Pour les exportateurs de matières premières, la pénurie de devises se poursuivra en 2017 selon Moody's

Avec un retour progressif à la normale des cours des matières premières, les gouvernements des pays africains exportateurs, ainsi que les institutions financières mondiales commencent à renouer avec l'optimisme. A contrario, Moody's reste plutôt perplexe. Le cabinet estime que la pénurie de devises, qui asphyxie les entreprises non financières, persistera encore en 2017.
Mehdi Lahdidi

La reprise d'un trend haussier des prix des produits pétroliers et autres matières premières n'est pas forcément synonyme d'un renflouement immédiat des caisses des Etats africains en devises étrangères. C'est ce que suggère l'analyse du service investisseurs du cabinet Moody's qui estime que le Nigéria et les autres pays d'Afrique, surtout les plus dépendants d'entre eux aux matières premières, auront besoin de temps pour rétablir leur santé financière.

La stabilisation des prix du pétrole et des produits de base au cours des derniers mois aidera à atténuer la pénurie de devises qui frappent les opérateurs économiques de la région. Mais « toute reprise dépendra d'une hausse continue des prix et, du coup, celle des pays exportateurs pourrait prendre du temps », a déclaré la vice-président de Moody's, analyste principal, Lucie Villa. La reconstitution des réserves de changes se fera sentir quand les taux de change dans les marchés « non officiels », auxquels recourent aujourd'hui les opérateurs économiques, convergeront avec les taux officiels.

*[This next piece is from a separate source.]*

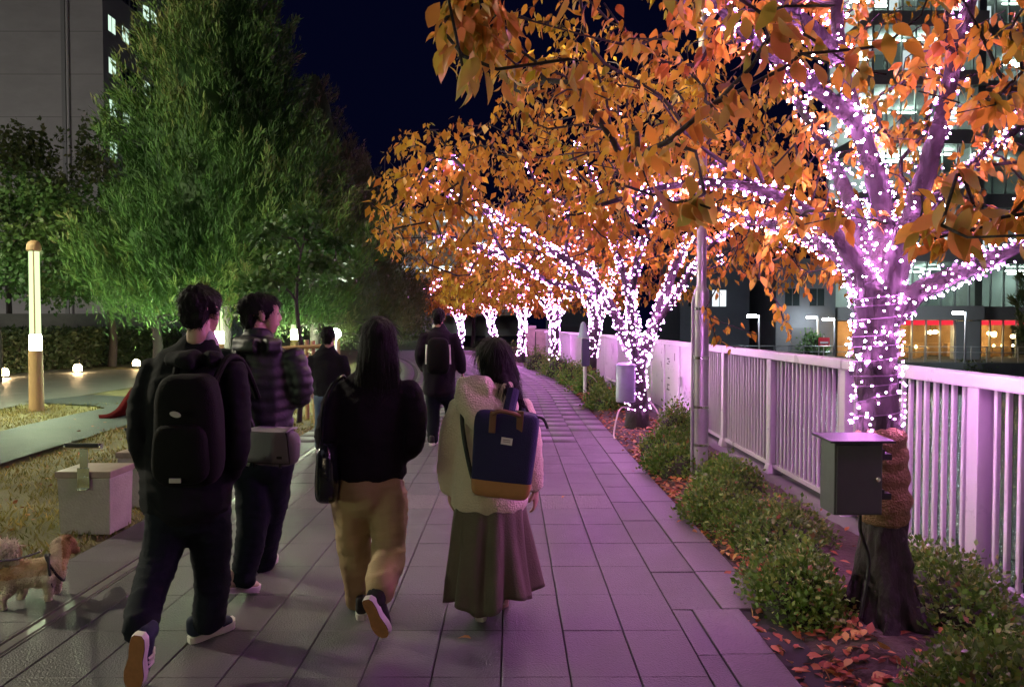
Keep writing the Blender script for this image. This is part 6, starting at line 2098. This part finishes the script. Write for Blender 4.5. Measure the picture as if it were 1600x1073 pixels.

Ainsi, la gestion des stocks de devises étrangères demeurera le principal challenge pour les exportateurs de pétrole en Afrique. Cela se voit d'ailleurs de façon flagrante dans les cas du Nigéria et de l'Angola, où le rationnement du dollar, la dévaluation des monnaies locales et les emprunts en devises se sont imposés aux gouvernements. Sous d'autres cieux, au Gabon et en République du Congo, le fait que l'accès aux emprunts en devises est limité, et que la monnaie locale commune soit rattachée à l'euro font que l'effondrement des réserves de change est plus important.

Inquiétude pour les entreprises non financières

L'analyse de Moody's n'est pas aussi optimiste que celle des gouvernements ou des institutions multilatérales qui s'attendent à une reprise de la production de richesse à partir de cette année. Pour sa part, le cabinet américain ne s'attend pas à une fin de l'hémorragie de devise, mais juste à son ralentissement. Autrement dit, la pénurie de réserves risque de se poursuivre en 2017. Le secteur bancaire de la région sera le plus touché par cette pénurie. Les analystes Moody's trouvent que les banques en Angola, au Nigéria et en République démocratique du Congo demeurent les plus impactées par les pénuries de devises en raison, principalement de la forte dépendance des économies de leurs pays du dollar. Mais ce ne sont pas les seules raisons à cet étouffement. « Les dépôts en devises des banques de la région ont été épuisés. De plus, leur capacité à générer de nouveaux fonds étrangers reste très limitée. Les dévaluations de la monnaie ont également érodé la qualité, la rentabilité et le capital des emprunts des banques », ajoute Constantinos Kypreos, vice-président Moody's.

Mais de façon générale, les banques en Afrique subsaharienne maintiennent des matelas de capital élevés et leur rentabilité reste solide. Les opérateurs qui inquiètent, par contre, sont les entreprises non financières opérant dans des pays exportateurs de pétrole. La pénurie de dollar et la faiblesse de la monnaie locale ont rendu difficile le paiement des fournisseurs de biens et d'équipements importés, les paiements de la dette en dollars et le rapatriement de fonds pour les multinationales. D'ailleurs, celles-ci doivent abaisser leurs marges d'exploitation, n'étant pas en mesure de répercuter des coûts d'importation élevés sur les consommateurs.